◆ **AIM OF THE TASK**: Give the lines again exactly, from the one holding "-9, 0, 9.9), M_WALL2)" to the last line of the listing below, both ends included and nothing added.
+++ SOURCE DATA +++
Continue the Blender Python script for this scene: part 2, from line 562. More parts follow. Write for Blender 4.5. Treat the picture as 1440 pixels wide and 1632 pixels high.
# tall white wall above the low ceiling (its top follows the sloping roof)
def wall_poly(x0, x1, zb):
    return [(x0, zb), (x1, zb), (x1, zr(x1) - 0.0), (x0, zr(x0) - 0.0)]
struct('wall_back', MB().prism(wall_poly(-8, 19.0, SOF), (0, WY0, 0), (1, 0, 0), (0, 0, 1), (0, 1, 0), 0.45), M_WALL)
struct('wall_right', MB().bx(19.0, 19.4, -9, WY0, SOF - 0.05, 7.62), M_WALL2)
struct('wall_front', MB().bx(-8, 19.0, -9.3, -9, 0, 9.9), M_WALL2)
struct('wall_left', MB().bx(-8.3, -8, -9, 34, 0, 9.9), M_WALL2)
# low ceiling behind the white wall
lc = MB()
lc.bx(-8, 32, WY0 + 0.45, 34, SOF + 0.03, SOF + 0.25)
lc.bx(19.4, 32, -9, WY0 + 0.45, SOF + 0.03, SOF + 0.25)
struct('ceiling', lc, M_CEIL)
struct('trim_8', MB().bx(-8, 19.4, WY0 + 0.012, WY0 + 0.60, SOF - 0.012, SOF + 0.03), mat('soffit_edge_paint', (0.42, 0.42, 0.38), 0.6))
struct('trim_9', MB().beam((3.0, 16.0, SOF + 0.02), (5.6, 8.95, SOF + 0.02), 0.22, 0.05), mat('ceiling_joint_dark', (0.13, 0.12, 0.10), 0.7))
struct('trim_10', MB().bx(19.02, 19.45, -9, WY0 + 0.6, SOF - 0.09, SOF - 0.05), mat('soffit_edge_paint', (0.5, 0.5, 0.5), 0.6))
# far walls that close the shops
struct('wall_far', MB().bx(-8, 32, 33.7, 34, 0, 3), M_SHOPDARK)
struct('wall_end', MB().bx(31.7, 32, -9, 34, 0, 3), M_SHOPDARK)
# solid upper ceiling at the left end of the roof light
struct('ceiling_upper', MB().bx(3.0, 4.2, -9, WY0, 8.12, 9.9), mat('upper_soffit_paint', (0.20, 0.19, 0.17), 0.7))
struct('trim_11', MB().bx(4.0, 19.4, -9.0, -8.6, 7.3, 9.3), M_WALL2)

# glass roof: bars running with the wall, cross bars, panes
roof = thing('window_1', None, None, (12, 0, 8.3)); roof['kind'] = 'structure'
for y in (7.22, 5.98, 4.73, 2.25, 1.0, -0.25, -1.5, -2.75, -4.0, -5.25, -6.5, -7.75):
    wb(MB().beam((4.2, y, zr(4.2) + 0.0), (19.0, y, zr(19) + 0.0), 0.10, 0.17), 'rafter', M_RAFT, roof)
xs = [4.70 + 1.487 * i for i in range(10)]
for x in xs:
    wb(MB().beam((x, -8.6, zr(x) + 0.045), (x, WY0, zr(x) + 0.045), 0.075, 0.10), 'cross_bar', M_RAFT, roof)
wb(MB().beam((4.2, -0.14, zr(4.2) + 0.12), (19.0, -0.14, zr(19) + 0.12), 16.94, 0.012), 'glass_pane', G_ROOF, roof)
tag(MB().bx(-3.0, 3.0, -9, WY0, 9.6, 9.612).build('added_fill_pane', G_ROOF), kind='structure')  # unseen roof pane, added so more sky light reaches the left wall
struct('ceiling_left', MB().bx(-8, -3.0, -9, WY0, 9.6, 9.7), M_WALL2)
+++
◆ **WRITTEN SOLUTION**:
struct('wall_front', MB().bx(-8, 19.0, -9.3, -9, 0, 9.9), M_WALL2)
struct('wall_left', MB().bx(-8.3, -8, -9, 34, 0, 9.9), M_WALL2)
# low ceiling behind the white wall
lc = MB()
lc.bx(-8, 32, WY0 + 0.45, 34, SOF + 0.03, SOF + 0.25)
lc.bx(19.4, 32, -9, WY0 + 0.45, SOF + 0.03, SOF + 0.25)
struct('ceiling', lc, M_CEIL)
struct('trim_8', MB().bx(-8, 19.4, WY0 + 0.012, WY0 + 0.60, SOF - 0.012, SOF + 0.03), mat('soffit_edge_paint', (0.42, 0.42, 0.38), 0.6))
struct('trim_9', MB().beam((3.0, 16.0, SOF + 0.02), (5.6, 8.95, SOF + 0.02), 0.22, 0.05), mat('ceiling_joint_dark', (0.13, 0.12, 0.10), 0.7))
struct('trim_10', MB().bx(19.02, 19.45, -9, WY0 + 0.6, SOF - 0.09, SOF - 0.05), mat('soffit_edge_paint', (0.5, 0.5, 0.5), 0.6))
# far walls that close the shops
struct('wall_far', MB().bx(-8, 32, 33.7, 34, 0, 3), M_SHOPDARK)
struct('wall_end', MB().bx(31.7, 32, -9, 34, 0, 3), M_SHOPDARK)
# solid upper ceiling at the left end of the roof light
struct('ceiling_upper', MB().bx(3.0, 4.2, -9, WY0, 8.12, 9.9), mat('upper_soffit_paint', (0.20, 0.19, 0.17), 0.7))
struct('trim_11', MB().bx(4.0, 19.4, -9.0, -8.6, 7.3, 9.3), M_WALL2)

# glass roof: bars running with the wall, cross bars, panes
roof = thing('window_1', None, None, (12, 0, 8.3)); roof['kind'] = 'structure'
for y in (7.22, 5.98, 4.73, 2.25, 1.0, -0.25, -1.5, -2.75, -4.0, -5.25, -6.5, -7.75):
    wb(MB().beam((4.2, y, zr(4.2) + 0.0), (19.0, y, zr(19) + 0.0), 0.10, 0.17), 'rafter', M_RAFT, roof)
xs = [4.70 + 1.487 * i for i in range(10)]
for x in xs:
    wb(MB().beam((x, -8.6, zr(x) + 0.045), (x, WY0, zr(x) + 0.045), 0.075, 0.10), 'cross_bar', M_RAFT, roof)
wb(MB().beam((4.2, -0.14, zr(4.2) + 0.12), (19.0, -0.14, zr(19) + 0.12), 16.94, 0.012), 'glass_pane', G_ROOF, roof)
tag(MB().bx(-3.0, 3.0, -9, WY0, 9.6, 9.612).build('added_fill_pane', G_ROOF), kind='structure')  # unseen roof pane, added so more sky light reaches the left wall
struct('ceiling_left', MB().bx(-8, -3.0, -9, WY0, 9.6, 9.7), M_WALL2)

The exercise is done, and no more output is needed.